ANADOLU İŞÇİSİNİN DÜŞMANI, BATI BURJUVAZİSİNİN MÜTTEFİKİ “SOL” FAŞİZME SERZENİŞ
Şevket KORAY
Sol Haber Portalı’nda bir yazıya rastladım. “Laiklik elden gidiyor” temalı yazı “AKP’nin karma eğitime saldırısı – 2: ‘Artık mevziyi politik bir çerçevede kurmak gerekiyor’” başlığını taşıyor. Yazı giriş sayfasında, “Sol özel” notu düşülerek servis edilmiş. Belli ki, editörler yaptıkları işle gurur duyuyorlar.
Emek kalesi büyük bir taarruz altındayken, “Sol”un kafasını başka yöne çevirerek siyasetin odak noktasını ekonomiden kız okullarına çekmesi şüphesiz ki onun ideolojik sapmasının bir eseri. Sol’un AKP’nin yıllardır uyguladığı siyasî tuzağa düşerek onun ekmeğine yağ sürmesi bizi şaşırtmıyor. Gerçekte AKP laik yaşam tarzına en büyük katkıyı sağlamış ve dünyevî yaşam tarzını muhafazakârlaştırma misyonunu ifa etmiş Özal devamcısı bir çizgidir. “Hayatı fazilete göre mi yoksa hazza göre mi yaşamalıyız” sorusuna AKP siyaseti “söylemde fazilet, eylemde haz” olarak cevap verir. Tabanı fazilet söylemlerini destekler, parti üst yönetimi ise Binici’nin aşırı pahalı atkısını savunurken açık ettiği gibi “meşru dünya nimetleri”yle ilgileniyorlar… Gerçekten son yirmi yılda “dünya nimetleri”nin en çok tadına varmış topluluk bu partinin üst kesimidir. Yer sofralarında oy isteyip, iktidara geldikten sonra zenginleşenler geldikleri yeri beğenmez oldular. İtibardan tasarruf etmiyorlar. Bir asgarî ücretlinin bir ömür boyunca çalışıp alamayacağı arabalara biniyorlar, evler, arabalar, yatlar, kıyafetler estetik açıdan her zaman nitelikli olmasa da fiyat açısından dudak uçuklatıyor. Bu topluluktan, Gaye İnsan Ufuk Peygamber çizgisinin tam tersi bir istikamette toplumun tabanına doğru korkunç bir gösteriş kültürü yayılıyor.

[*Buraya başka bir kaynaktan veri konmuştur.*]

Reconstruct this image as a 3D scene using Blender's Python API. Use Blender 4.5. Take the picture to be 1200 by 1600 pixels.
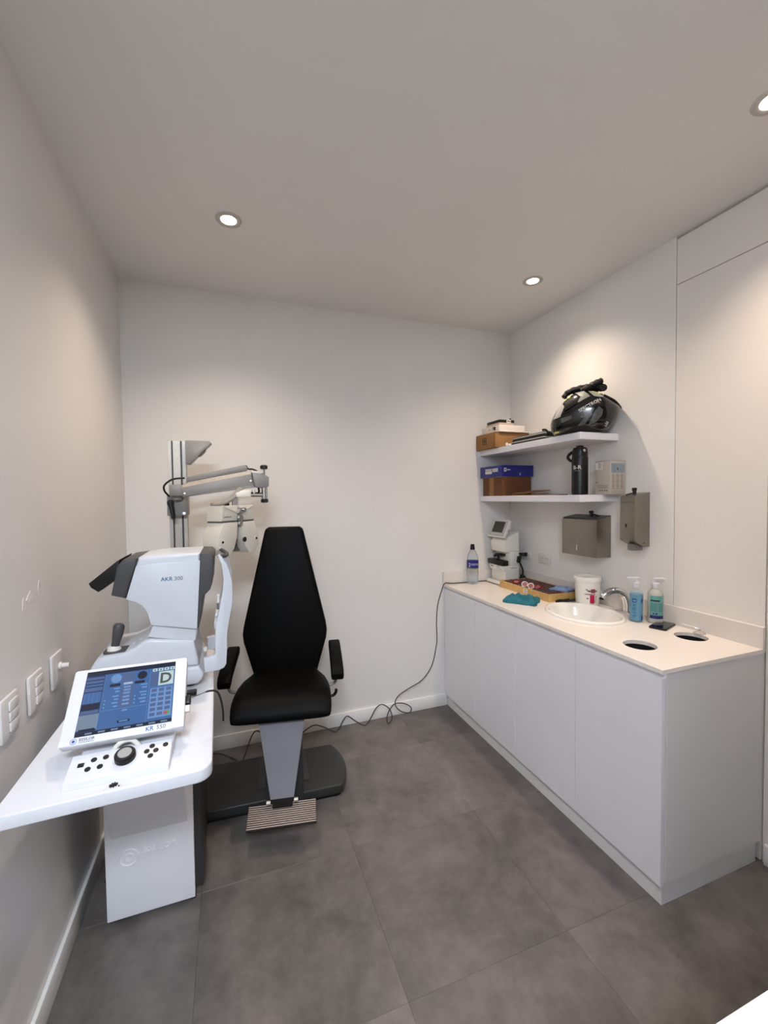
import bpy, bmesh, math, random
from mathutils import Matrix, Vector, noise
random.seed(7)
R = math.radians
PI = math.pi
for o in list(bpy.data.objects):
    bpy.data.objects.remove(o)
S = bpy.context.scene
COL = S.collection

# ------------------------------------------------------------------ camera
cam = bpy.data.cameras.new('camera')
cam.sensor_fit = 'VERTICAL'
cam.sensor_height = 36.0
cam.sensor_width = 27.0
cam.lens = 663.65 / 1600 * 36
cam.clip_start = 0.02
co = bpy.data.objects.new('camera', cam)
COL.objects.link(co)
_yaw, _pit, _rol = .3491, -.0335, -.0121
_f = Vector((math.sin(_yaw) * math.cos(_pit), math.cos(_yaw) * math.cos(_pit), math.sin(_pit)))
_r = Vector((math.cos(_yaw), -math.sin(_yaw), 0))
_u = _r.cross(_f)
_r2 = _r * math.cos(_rol) + _u * math.sin(_rol)
_u2 = -_r * math.sin(_rol) + _u * math.cos(_rol)
co.matrix_world = Matrix(((_r2.x, _u2.x, -_f.x, 0), (_r2.y, _u2.y, -_f.y, 0), (_r2.z, _u2.z, -_f.z, 1.5), (0, 0, 0, 1)))
S.camera = co

# ------------------------------------------------------------------ world, exposure
wd = bpy.data.worlds.new('daylight')
S.world = wd
wd.use_nodes = True
bg = wd.node_tree.nodes['Background']
bg.inputs[0].default_value = (.72, .82, 1.0, 1)
bg.inputs[1].default_value = .3
S.view_settings.view_transform = 'Standard'
S.view_settings.look = 'None'
S.view_settings.gamma = 1
S.view_settings.use_curve_mapping = False
S.view_settings.exposure = 0.13
LAMP_W = 51.0
LAMP_COL = (1.0, .805, .64)

# ------------------------------------------------------------------ helpers
WM = {}                       # world matrices of built objects

def lin(c):
    return tuple((v / 12.92 if v <= .04045 else ((v + .055) / 1.055) ** 2.4) for v in c)

def mat(name, col, rough=.5, metal=0., var=.04, scale=8., bump=0., bscale=60., spec=.5, trans=0., ior=1.45, emit=0., coat=0., alpha=1., srgb=True):
    """principled material with a little noise in its colour and relief"""
    m = bpy.data.materials.new(name)
    m.use_nodes = True
    nt = m.node_tree
    p = nt.nodes['Principled BSDF']
    c = lin(col) if srgb else col
    tc = nt.nodes.new('ShaderNodeTexCoord')
    nz = nt.nodes.new('ShaderNodeTexNoise')
    nz.inputs['Scale'].default_value = scale
    nz.inputs['Detail'].default_value = 4
    nt.links.new(tc.outputs['Object'], nz.inputs['Vector'])
    rp = nt.nodes.new('ShaderNodeValToRGB')
    rp.color_ramp.elements[0].position = .3
    rp.color_ramp.elements[1].position = .7
    rp.color_ramp.elements[0].color = tuple(max(0, v * (1 - var)) for v in c) + (1,)
    rp.color_ramp.elements[1].color = tuple(min(1, v * (1 + var)) for v in c) + (1,)
    nt.links.new(nz.outputs['Fac'], rp.inputs['Fac'])
    nt.links.new(rp.outputs['Color'], p.inputs['Base Color'])
    p.inputs['Roughness'].default_value = rough
    p.inputs['Metallic'].default_value = metal
    p.inputs['Specular IOR Level'].default_value = spec
    p.inputs['IOR'].default_value = ior
    p.inputs['Transmission Weight'].default_value = trans
    p.inputs['Coat Weight'].default_value = coat
    p.inputs['Alpha'].default_value = alpha
    if emit:
        nt.links.new(rp.outputs['Color'], p.inputs['Emission Color'])
        p.inputs['Emission Strength'].default_value = emit
    if bump:
        n2 = nt.nodes.new('ShaderNodeTexNoise')
        n2.inputs['Scale'].default_value = bscale
        n2.inputs['Detail'].default_value = 5
        nt.links.new(tc.outputs['Object'], n2.inputs['Vector'])
        b = nt.nodes.new('ShaderNodeBump')
        b.inputs['Strength'].default_value = bump
        b.inputs['Distance'].default_value = .01
        nt.links.new(n2.outputs['Fac'], b.inputs['Height'])
        nt.links.new(b.outputs['Normal'], p.inputs['Normal'])
    return m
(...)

Muhalefet yaptığını zanneden, yaşadığı ülkenin sosyolojisini bilmeyen, İslâm hakkında gerçek bir fikri olmayan, onun kaynaklarından, ekollerinden, doktrinlerinden ve ilkelerinden habersiz; kısaca ona dair hiçbir şeyi kavrayamamış ve çözümleyememiş bir yapının; söylem ile eylemi bile birbirine karıştıran bir yapının “kolay lokma” olduğunu AKP kadroları biliyor ve bunu yıllardır istismar ediyor. Kendisini “sol” zanneden, gerçekte faşist bir çizgiye çok daha yakın olan ve AKP’nin kazdığı her kuyuya düşme maharetini gösteren bu yapı, merkez kapitalist ülkelerin burjuva sınıfıyla ilkesel işbirliği halinde, Anadolu işçisinin değerler sistemine karşı düşük zeka yoğunluğuna sahip bir psikolojik savaş yürütürken; Anadolu işçisinin alım gücüne kast ederek milli serveti, nepotist ilişkiler içinde ÖZALLAŞTIRAN AKP’nin hazcı siyasetine destek veriyor.